In thermodynamics, nucleation is the first step in the formation of either a new thermodynamic phase or structure via self-assembly or self-organization within a substance or mixture. Nucleation is typically defined to be the process that determines how long an observer has to wait before the new phase or self-organized structure appears. For example, if a volume of water is cooled (at atmospheric pressure) significantly below 0 °C, it will tend to freeze into ice, but volumes of water cooled only a few degrees below 0 °C often stay completely free of ice for long periods (supercooling). At these conditions, nucleation of ice is either slow or does not occur at all. However, at lower temperatures nucleation is fast, and ice crystals appear after little or no delay.

Nucleation is a common mechanism which generates first-order phase transitions, and it is the start of the process of forming a new thermodynamic phase. In contrast, new phases at continuous phase transitions start to form immediately.
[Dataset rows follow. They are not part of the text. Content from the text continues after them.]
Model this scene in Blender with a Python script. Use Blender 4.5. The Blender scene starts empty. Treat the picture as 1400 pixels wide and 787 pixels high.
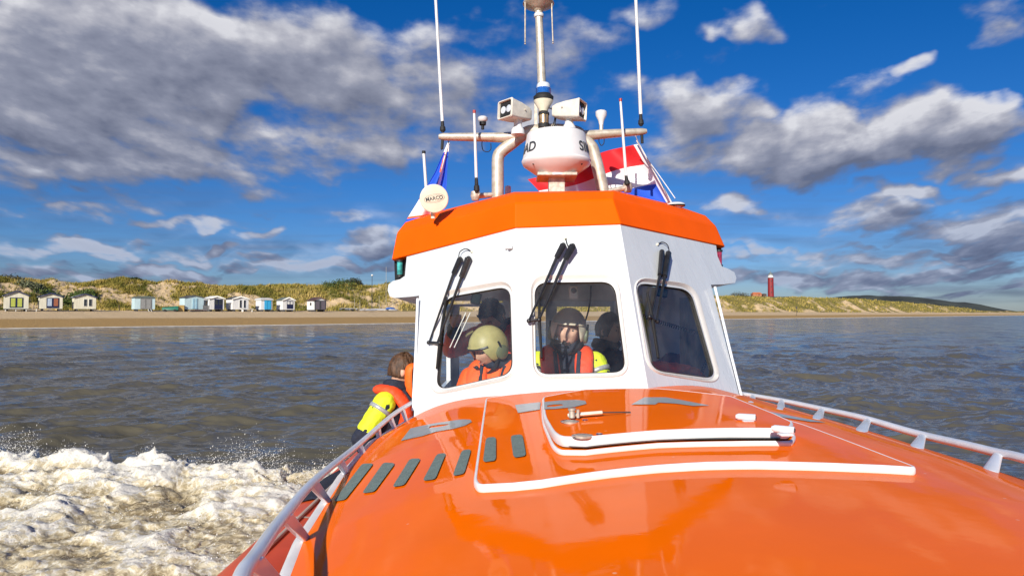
import bpy, math, random
import numpy as np
from mathutils import Vector, Matrix, Euler
from mathutils.geometry import tessellate_polygon
random.seed(7); rng = np.random.default_rng(11)
sc = bpy.context.scene
PI = math.pi
# ------------------------------------------------------------ camera model
F = 933.33; EYE = 2.2; PITCH = math.atan(34.5/F)
CP, SP = math.cos(PITCH), math.sin(PITCH)
def ray(px, py):
    x = (px-700)/F; v = (393.5-py)/F
    return Vector((x, CP - v*SP, SP + v*CP))
def W(px, py, Y):
    d = ray(px, py); t = Y/d.y
    return Vector((d.x*t, Y, EYE + d.z*t))
CAMP = Vector((0, 0, EYE))
def on_plane(px, py, p0, n, off=0.0):
    d = ray(px, py); t = (p0-CAMP).dot(n)/d.dot(n)
    p = CAMP + d*t
    if off: p = p - d.normalized()*off
    return p
def WX(px, py, z):     # hit horizontal plane z
    d = ray(px, py); t = (z-EYE)/d.z
    return CAMP + d*t
# ------------------------------------------------------------ mesh helpers
class MB:
    def __init__(s): s.v = []; s.f = []; s.m = []
    def add(s, vs, fs, mi=0):
        o = len(s.v); s.v += [tuple(p) for p in vs]
        s.f += [tuple(i+o for i in f) for f in fs]; s.m += [mi]*len(fs); return s
    def box(s, c, d, R=None, mi=0):
        c = Vector(c); R = R or Matrix.Identity(3)
        vs = [c + R @ Vector((x*d[0]/2, y*d[1]/2, z*d[2]/2)) for x in (-1,1) for y in (-1,1) for z in (-1,1)]
        return s.add(vs, [(0,1,3,2),(4,6,7,5),(0,4,5,1),(2,3,7,6),(0,2,6,4),(1,5,7,3)], mi)
    def tube(s, pts, rad, n=12, mi=0, flat=1.0, up=None, cap=True):
        pts = [Vector(p) for p in pts]
        if not hasattr(rad, '__len__'): rad = [rad]*len(pts)
        vs = []; fs = []; prev = None
        for i, p in enumerate(pts):
            a = pts[max(i-1,0)]; b = pts[min(i+1,len(pts)-1)]
            t = (b-a).normalized() if (b-a).length > 1e-9 else Vector((0,0,1))
            if prev is None:
                u = up.copy() if up else (Vector((0,0,1)) if abs(t.z) < .9 else Vector((1,0,0)))
            else: u = prev
            u = (u - t*u.dot(t)).normalized(); w = t.cross(u); prev = u
            for k in range(n):
                q = 2*PI*k/n; vs.append(p + (w*math.cos(q) + u*math.sin(q)*flat)*rad[i])
        for i in range(len(pts)-1):
            for k in range(n):
                fs.append((i*n+k, i*n+(k+1)%n, (i+1)*n+(k+1)%n, (i+1)*n+k))
        if cap:
            fs.append(tuple(range(n))[::-1]); fs.append(tuple((len(pts)-1)*n+k for k in range(n)))
        return s.add(vs, fs, mi)
    def caps(s, a, b, ra, rb, n=14, mi=0, flat=1.0, up=None):   # capsule with rounded ends
        a = Vector(a); b = Vector(b); t = (b-a).normalized()
        P = []; R = []
        for k in range(1, 5):
            q = PI/2*(1-k/5); P.append(a - t*ra*math.sin(q)); R.append(ra*math.cos(q))
        P.append(a); R.append(ra); P.append(b); R.append(rb)
        for k in range(1, 5):
            q = PI/2*k/5; P.append(b + t*rb*math.sin(q)); R.append(rb*math.cos(q))
        return s.tube(P, R, n, mi, flat, up)
    def lathe(s, c, prof, n=32, axis=(0,0,1), mi=0):
        c = Vector(c); ax = Vector(axis).normalized()
        u = Vector((0,0,1)) if abs(ax.z) < .9 else Vector((1,0,0)); u = (u-ax*u.dot(ax)).normalized(); w = ax.cross(u)
        vs = [c+ax*z+(w*math.cos(2*PI*k/n)+u*math.sin(2*PI*k/n))*max(r, 1e-4) for r, z in prof for k in range(n)]
        fs = [(i*n+k, i*n+(k+1)%n, (i+1)*n+(k+1)%n, (i+1)*n+k) for i in range(len(prof)-1) for k in range(n)]
        fs.append(tuple(range(n))[::-1]); fs.append(tuple((len(prof)-1)*n+k for k in range(n)))
        return s.add(vs, fs, mi)
    def ball(s, c, r, R=None, nu=20, nv=12, mi=0):
        if not hasattr(r, '__len__'): r = (r, r, r)
        R = R or Matrix.Identity(3); c = Vector(c); vs = [c + R @ Vector((0,0,r[2]))]
        for j in range(1, nv):
            th = PI*j/nv
            for k in range(nu):
                q = 2*PI*k/nu
                vs.append(c + R @ Vector((r[0]*math.sin(th)*math.cos(q), r[1]*math.sin(th)*math.sin(q), r[2]*math.cos(th))))
        vs.append(c + R @ Vector((0,0,-r[2]))); fs = []
        for k in range(nu): fs.append((0, 1+k, 1+(k+1)%nu))
        for j in range(nv-2):
            for k in range(nu):
                a = 1+j*nu+k; b = 1+j*nu+(k+1)%nu
                fs.append((a, a+nu, b+nu, b))
        l = len(vs)-1; o = 1+(nv-2)*nu
        for k in range(nu): fs.append((l, o+(k+1)%nu, o+k))
        return s.add(vs, fs, mi)
    def poly(s, loop, holes=(), mi=0):
        allp = [Vector(p) for p in loop]; ls = [list(allp)]
        for h in holes: ls.append([Vector(p) for p in h]); allp += ls[-1]
        return s.add(allp, [tuple(t) for t in tessellate_polygon(ls)], mi)
    def prism(s, loop, off, mi=0):      # solid: polygon loop extruded by vector off
        n = len(loop); off = Vector(off); L = [Vector(p) for p in loop]
        tr = [tuple(t) for t in tessellate_polygon([L])]
        vs = L + [p+off for p in L]
        fs = [t for t in tr] + [tuple(i+n for i in t[::-1]) for t in tr]
        fs += [(i, i+n, (i+1)%n+n, (i+1)%n) for i in range(n)]
        return s.add(vs, fs, mi)
    def bridge(s, loops, closed=True, mi=0):
        n = len(loops[0]); vs = [p for l in loops for p in l]; fs = []
        for j in range(len(loops)-1):
            for k in range(n if closed else n-1):
                fs.append((j*n+k, j*n+(k+1)%n, (j+1)*n+(k+1)%n, (j+1)*n+k))
        return s.add(vs, fs, mi)
def setp(o, label=None, cat=None, group=None, kind=None):
    if label: o['label'] = label
    if cat: o['category'] = cat
    if group: o['group'] = group
    if kind: o['kind'] = kind
    return o
def wloc(o):
    v = Vector(o.location)
    while o.parent: o = o.parent; v += o.location
    return v
def empty(name, loc, label, cat, group=None, rz=0):
    o = bpy.data.objects.new(name, None); sc.collection.objects.link(o)
    o.location = loc; o.rotation_euler = (0,0,rz); o.empty_display_size = .2
    return setp(o, label, cat, group)
def obj(name, mb, mats, parent=None, smooth=40, bevel=0, seg=2, solid=0, local=False, fixn=True, sub=0):
    me = bpy.data.meshes.new(name)
    me.from_pydata([tuple(p) for p in mb.v], [], mb.f)
    if not isinstance(mats, (list, tuple)): mats = [mats]
    for m in mats: me.materials.append(m)
    if len(mats) > 1: me.polygons.foreach_set('material_index', mb.m)
    if fixn:
        import bmesh
        bm = bmesh.new(); bm.from_mesh(me)
        bmesh.ops.remove_doubles(bm, verts=bm.verts, dist=1e-5)
        bmesh.ops.recalc_face_normals(bm, faces=bm.faces); bm.to_mesh(me); bm.free()
    if smooth:
        me.polygons.foreach_set('use_smooth', [True]*len(me.polygons))
        me.set_sharp_from_angle(angle=math.radians(smooth))
    o = bpy.data.objects.new(name, me); sc.collection.objects.link(o)
    if parent is not None:
        if not local:
            me.transform(Matrix.Translation(-wloc(parent)))
        o.parent = parent
    if solid:
        m = o.modifiers.new('solid', 'SOLIDIFY'); m.thickness = solid; m.offset = -1
    if bevel:
        m = o.modifiers.new('bevel', 'BEVEL'); m.width = bevel; m.segments = seg; m.limit_method = 'ANGLE'; m.angle_limit = math.radians(25)
    if sub:
        m = o.modifiers.new('sub', 'SUBSURF'); m.levels = sub; m.render_levels = sub
    me.update(); return o
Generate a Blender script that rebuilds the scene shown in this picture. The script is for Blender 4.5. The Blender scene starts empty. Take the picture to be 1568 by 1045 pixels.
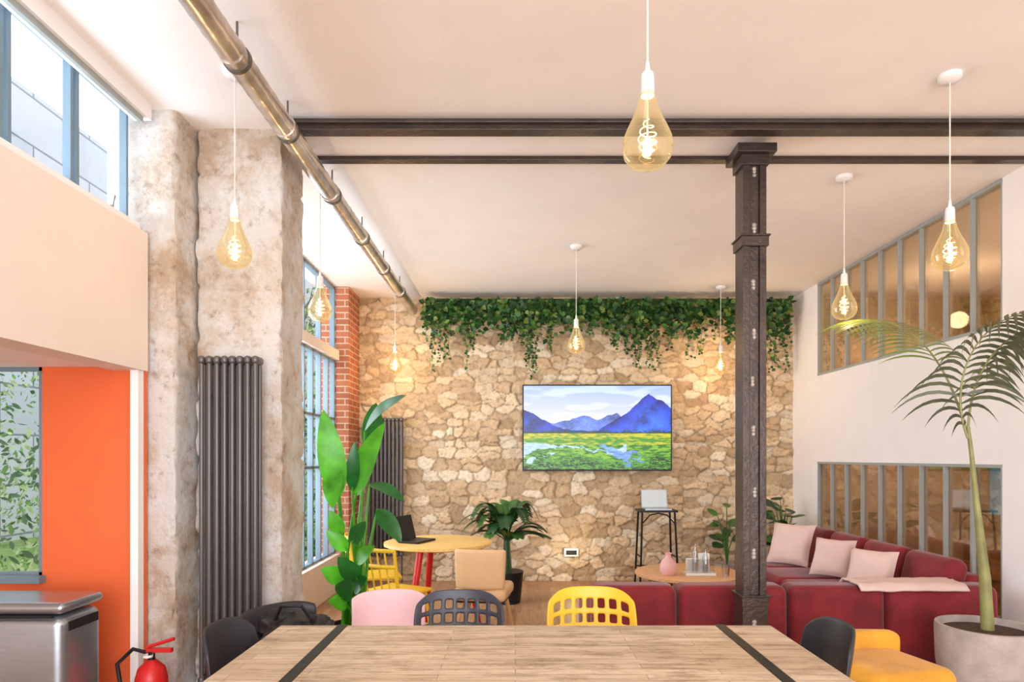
import bpy, math, random
import numpy as np
from mathutils import Vector, Matrix, noise, kdtree
random.seed(7); np.random.seed(7)
sc=bpy.context.scene
R=random.uniform
def S(r,g,b):
    f=lambda c:(c/255/12.92) if c/255<=.04045 else ((c/255+.055)/1.055)**2.4
    return (f(r),f(g),f(b),1)
# ---------------------------------------------------------------- materials
def newmat(name):
    m=bpy.data.materials.new(name); m.use_nodes=True
    nt=m.node_tree; b=nt.nodes['Principled BSDF']
    return m,nt,b
def objco(nt,scale=(1,1,1)):
    tc=nt.nodes.new('ShaderNodeTexCoord'); mp=nt.nodes.new('ShaderNodeMapping')
    mp.inputs['Scale'].default_value=scale
    nt.links.new(tc.outputs['Object'],mp.inputs['Vector']); return mp.outputs['Vector']
def nz(nt,vec,scale,detail=4,rough=.55):
    n=nt.nodes.new('ShaderNodeTexNoise'); n.inputs['Scale'].default_value=scale
    n.inputs['Detail'].default_value=detail; n.inputs['Roughness'].default_value=rough
    nt.links.new(vec,n.inputs['Vector']); return n.outputs['Fac']
def ramp(nt,fac,stops):
    r=nt.nodes.new('ShaderNodeValToRGB'); e=r.color_ramp.elements
    e[0].position=stops[0][0]; e[0].color=stops[0][1]
    e[1].position=stops[-1][0]; e[1].color=stops[-1][1]
    for p,c in stops[1:-1]:
        k=e.new(p); k.color=c
    nt.links.new(fac,r.inputs['Fac']); return r.outputs['Color']
def mixc(nt,fac,a,b,mode='MIX'):
    m=nt.nodes.new('ShaderNodeMix'); m.data_type='RGBA'; m.blend_type=mode
    for i,v in ((0,fac),(6,a),(7,b)):
        if hasattr(v,'is_linked') : nt.links.new(v,m.inputs[i])
        else: m.inputs[i].default_value=v
    return m.outputs[2]
def bump(nt,b,h,strength,dist=.01):
    n=nt.nodes.new('ShaderNodeBump'); n.inputs['Strength'].default_value=strength
    n.inputs['Distance'].default_value=dist
    nt.links.new(h,n.inputs['Height']); nt.links.new(n.outputs['Normal'],b.inputs['Normal'])
def mat(name,col,rough=.5,metal=0,var=.12,vs=6,bs=0,bscale=60,sheen=0,emis=0,coat=0,stretch=(1,1,1)):
    m,nt,b=newmat(name); v=objco(nt,stretch)
    f=nz(nt,v,vs)
    lo=tuple(c*(1-var) for c in col[:3])+(1,); hi=tuple(min(1,c*(1+var)) for c in col[:3])+(1,)
    c=ramp(nt,f,[(.3,lo),(.7,hi)])
    nt.links.new(c,b.inputs['Base Color'])
    b.inputs['Roughness'].default_value=rough; b.inputs['Metallic'].default_value=metal
    if sheen:
        b.inputs['Sheen Weight'].default_value=sheen; b.inputs['Sheen Roughness'].default_value=.4
    if coat: b.inputs['Coat Weight'].default_value=coat
    if emis:
        nt.links.new(c,b.inputs['Emission Color']); b.inputs['Emission Strength'].default_value=emis
    if bs: bump(nt,b,nz(nt,v,bscale,3),bs)
    return m
def glassmat(name,tint,gloss=.06,rough=.02,k=.45):
    m=bpy.data.materials.new(name); m.use_nodes=True; nt=m.node_tree
    nt.nodes.remove(nt.nodes['Principled BSDF']); out=nt.nodes['Material Output']
    t=nt.nodes.new('ShaderNodeBsdfTransparent'); t.inputs[0].default_value=tint
    g=nt.nodes.new('ShaderNodeBsdfGlossy'); g.inputs['Roughness'].default_value=rough
    lw=nt.nodes.new('ShaderNodeLayerWeight'); lw.inputs['Blend'].default_value=.35
    ma=nt.nodes.new('ShaderNodeMath'); ma.operation='MULTIPLY_ADD'
    ma.inputs[1].default_value=k; ma.inputs[2].default_value=gloss
    nt.links.new(lw.outputs['Fresnel'],ma.inputs[0])
    mx=nt.nodes.new('ShaderNodeMixShader'); nt.links.new(ma.outputs[0],mx.inputs[0])
    nt.links.new(t.outputs[0],mx.inputs[1]); nt.links.new(g.outputs[0],mx.inputs[2])
    nt.links.new(mx.outputs[0],out.inputs['Surface']); return m
def emit(name,col,st):
    m,nt,b=newmat(name); b.inputs['Base Color'].default_value=col
    b.inputs['Emission Color'].default_value=col; b.inputs['Emission Strength'].default_value=st; return m
def leafmat(name,col,trans=.35,rough=.45):
    m,nt,b=newmat(name); v=objco(nt); f=nz(nt,v,9,2)
    c=ramp(nt,f,[(.3,tuple(x*.7 for x in col[:3])+(1,)),(.7,tuple(min(1,x*1.25) for x in col[:3])+(1,))])
    nt.links.new(c,b.inputs['Base Color']); b.inputs['Roughness'].default_value=rough
    if trans>0:
        t=nt.nodes.new('ShaderNodeBsdfTranslucent'); nt.links.new(c,t.inputs['Color'])
        mx=nt.nodes.new('ShaderNodeMixShader'); mx.inputs[0].default_value=trans
        nt.links.new(b.outputs[0],mx.inputs[1]); nt.links.new(t.outputs[0],mx.inputs[2])
        nt.links.new(mx.outputs[0],nt.nodes['Material Output'].inputs['Surface'])
    return m
def vcolmat(name,rough=.85,emis=0,bs=.5,bscale=35):
    m,nt,b=newmat(name); a=nt.nodes.new('ShaderNodeAttribute'); a.attribute_name='Col'
    if emis:
        b.inputs['Base Color'].default_value=(0.01,.01,.01,1)
        nt.links.new(a.outputs['Color'],b.inputs['Emission Color']); b.inputs['Emission Strength'].default_value=emis
        b.inputs['Roughness'].default_value=.35
    else:
        v=objco(nt); f=nz(nt,v,22,6,.65)
        c=mixc(nt,.5,a.outputs['Color'],ramp(nt,f,[(.3,(.45,.38,.31,1)),(.5,(1,1,1,1)),(.7,(1.1,1.08,1.05,1))]),'MULTIPLY')
        nt.links.new(c,b.inputs['Base Color']); b.inputs['Roughness'].default_value=rough
        bump(nt,b,nz(nt,v,bscale,6,.7),bs,.02)
    return m
def plaster(name,col,bs=.08):
    return mat(name,col,.8,var=.025,vs=3,bs=bs,bscale=40)
def woodmat(name,c1,c2,plank=(1.2,.12),axis='X',rough=.45,gap=(0.1,.06,.03,1),stain=(.72,.66,.58,1)):
    m,nt,b=newmat(name)
    tc=nt.nodes.new('ShaderNodeTexCoord'); mp=nt.nodes.new('ShaderNodeMapping')
    nt.links.new(tc.outputs['Object'],mp.inputs['Vector'])
    if axis=='Y': mp.inputs['Rotation'].default_value=(0,0,math.pi/2)
    br=nt.nodes.new('ShaderNodeTexBrick'); nt.links.new(mp.outputs[0],br.inputs['Vector'])
    br.inputs['Scale'].default_value=1; br.inputs['Brick Width'].default_value=plank[0]
    br.inputs['Row Height'].default_value=plank[1]; br.inputs['Mortar Size'].default_value=.001
    br.inputs['Color1'].default_value=c1; br.inputs['Color2'].default_value=c2; br.inputs['Mortar'].default_value=gap
    br.offset=.37; br.inputs['Bias'].default_value=0
    mp2=nt.nodes.new('ShaderNodeMapping'); mp2.inputs['Scale'].default_value=(1.5,18,18)
    nt.links.new(mp.outputs[0],mp2.inputs['Vector'])
    f=nz(nt,mp2.outputs[0],3,6,.65)
    g=ramp(nt,f,[(.32,(.6,.55,.49,1)),(.5,(.95,.93,.9,1)),(.7,(1.05,1.03,1.02,1))])
    c=mixc(nt,.9,br.outputs['Color'],g,'MULTIPLY')
    mp3=nt.nodes.new('ShaderNodeMapping'); mp3.inputs['Scale'].default_value=(1,2.5,1)
    nt.links.new(mp.outputs[0],mp3.inputs['Vector'])
    f2=nz(nt,mp3.outputs[0],7,6,.75)
    c=mixc(nt,.7,c,ramp(nt,f2,[(.36,stain),(.52,(1,1,1,1))]),'MULTIPLY')
    nt.links.new(c,b.inputs['Base Color']); b.inputs['Roughness'].default_value=rough
    bump(nt,b,f,.1,.004); return m
# ---------------------------------------------------------------- mesh builder
class MB:
    def __init__(s): s.v=[];s.f=[];s.m=[];s.mats=[];s.M=Matrix()
    def mi(s,m):
        if m not in s.mats: s.mats.append(m)
        return s.mats.index(m)
    def add(s,vs,fs,m):
        o=len(s.v); k=s.mi(m)
        s.v+= [tuple(s.M@Vector(p)) for p in vs]
        for f in fs: s.f.append(tuple(i+o for i in f)); s.m.append(k)
    def box(s,x0,x1,y0,y1,z0,z1,m):
        vs=[(x,y,z) for x in (x0,x1) for y in (y0,y1) for z in (z0,z1)]
        s.add(vs,[(0,1,3,2),(4,6,7,5),(0,4,5,1),(2,3,7,6),(0,2,6,4),(1,5,7,3)],m)
    def tube(s,pts,r,m,seg=10,caps=True):
        pts=[Vector(p) for p in pts]; n=len(pts)
        rs=r if isinstance(r,(list,tuple)) else [r]*n
        vs=[];fs=[]; prev=None
        for i,p in enumerate(pts):
            t=(pts[min(i+1,n-1)]-pts[max(i-1,0)]).normalized()
            if prev is None:
                a=Vector((0,0,1)) if abs(t.z)<.9 else Vector((1,0,0))
                u=t.cross(a).normalized()
            else:
                u=(prev-t*prev.dot(t)).normalized()
            prev=u; w=t.cross(u)
            for k in range(seg):
                a=2*math.pi*k/seg; vs.append(p+(u*math.cos(a)+w*math.sin(a))*rs[i])
        for i in range(n-1):
            for k in range(seg):
                k2=(k+1)%seg; fs.append((i*seg+k,i*seg+k2,(i+1)*seg+k2,(i+1)*seg+k))
        if caps: fs.append(tuple(range(seg))[::-1]); fs.append(tuple((n-1)*seg+k for k in range(seg)))
        s.add(vs,fs,m)
    def lathe(s,prof,c,m,seg=32):
        vs=[];fs=[];n=len(prof)
        for r,z in prof:
            for k in range(seg):
                a=2*math.pi*k/seg; vs.append((c[0]+r*math.cos(a),c[1]+r*math.sin(a),c[2]+z))
        for i in range(n-1):
            for k in range(seg):
                k2=(k+1)%seg; fs.append((i*seg+k,i*seg+k2,(i+1)*seg+k2,(i+1)*seg+k))
        s.add(vs,fs,m)
    def grid(s,fn,nu,nv,m,hole=None):
        vs=[fn(i/nu,j/nv) for j in range(nv+1) for i in range(nu+1)]
        fs=[(j*(nu+1)+i,j*(nu+1)+i+1,(j+1)*(nu+1)+i+1,(j+1)*(nu+1)+i) for j in range(nv) for i in range(nu) if not(hole and hole(i,j))]
        s.add(vs,fs,m)
    def rbox(s,c,size,r,m,k=4,mid=3,deform=None,rot=None):
        h=[d/2 for d in size]; r=min(r,min(h)*.98)
        def co(hh):
            a=[-hh+r*i/k for i in range(k)]
            b=[-(hh-r)+2*(hh-r)*i/mid for i in range(mid+1)]
            return a+b+[-x for x in reversed(a)]
        D={};vs=[];fs=[]
        def vid(p):
            q=[max(-(h[i]-r),min(h[i]-r,p[i])) for i in range(3)]
            d=Vector([p[i]-q[i] for i in range(3)])
            if d.length>1e-9: d=d.normalized()*r
            w=Vector(q)+d; key=tuple(round(x,6) for x in p)
            if key not in D:
                if deform: w=deform(w)
                if rot: w=rot@w
                D[key]=len(vs); vs.append(w+Vector(c))
            return D[key]
        for ax in range(3):
            a,b=[i for i in range(3) if i!=ax]
            ca,cb=co(h[a]),co(h[b])
            for sg in (-1,1):
                for i in range(len(ca)-1):
                    for j in range(len(cb)-1):
                        q=[]
                        for (ii,jj) in ((i,j),(i+1,j),(i+1,j+1),(i,j+1)):
                            p=[0,0,0];p[ax]=sg*h[ax];p[a]=ca[ii];p[b]=cb[jj];q.append(vid(p))
                        if (sg==1)==(ax!=1): pass
                        else: q=q[::-1]
                        if len(set(q))>=3: fs.append(tuple(q))
        s.add(vs,fs,m)
    def leaf(s,base,tip,width,m,nrm=(0,0,1),droop=.0,fold=.15,n=6,shape=1.0):
        base=Vector(base);tip=Vector(tip); ax=tip-base; L=ax.length
        if L<1e-6: return
        t=ax/L; nrm=Vector(nrm); sd=t.cross(nrm)
        if sd.length<1e-3: sd=t.cross(Vector((1,0.3,0)))
        sd.normalize(); up=sd.cross(t).normalized()
        vs=[];fs=[]
        for i in range(n+1):
            u=i/n; w=width*.5*math.sin(math.pi*min(1,(u*.96+.02))**shape)**.8 if i<n else width*.01
            c=base+ax*u+up*(math.sin(math.pi*u)*droop*L)
            vs+= [c-sd*w+up*w*fold*2,c,c+sd*w+up*w*fold*2]
        for i in range(n):
            a=i*3; fs+=[(a,a+1,a+4,a+3),(a+1,a+2,a+5,a+4)]
        s.add(vs,fs,m)
    def build(s,name,loc=(0,0,0),rot=0,parent=None,smooth=True,angle=40,solid=0,bevel=0,sub=0):
        me=bpy.data.meshes.new(name); me.from_pydata([tuple(v) for v in s.v],[],s.f)
        for m in s.mats: me.materials.append(m)
        me.polygons.foreach_set('material_index',s.m); me.update()
        if smooth:
            me.polygons.foreach_set('use_smooth',[True]*len(s.f))
            me.set_sharp_from_angle(angle=math.radians(angle))
        o=bpy.data.objects.new(name,me); sc.collection.objects.link(o)
        o.location=loc; o.rotation_euler=(0,0,rot)
        if parent: o.parent=parent
        if solid:
            d=o.modifiers.new('Solidify','SOLIDIFY'); d.thickness=solid; d.offset=0
        if bevel:
            d=o.modifiers.new('Bevel','BEVEL'); d.width=bevel; d.segments=2; d.limit_method='ANGLE'
        if sub:
            d=o.modifiers.new('Subsurf','SUBSURF'); d.levels=sub; d.render_levels=sub
        return o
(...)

Cloud condensation nuclei (CCNs), also known as cloud seeds, are small particles typically 0.2 μm, or one hundredth the size of a cloud droplet. CCNs are a unique subset of aerosols in the atmosphere on which water vapour condenses. This can affect the radiative properties of clouds and the overall atmosphere. Water vapour requires a non-gaseous surface to make the transition to a liquid; this process is called condensation.

In the atmosphere of Earth, this surface presents itself as tiny solid or liquid particles called CCNs. When no CCNs are present, water vapour can be supercooled at about −13 °C (9 °F) for 5–6 hours before droplets spontaneously form. This is the basis of the cloud chamber for detecting subatomic particles.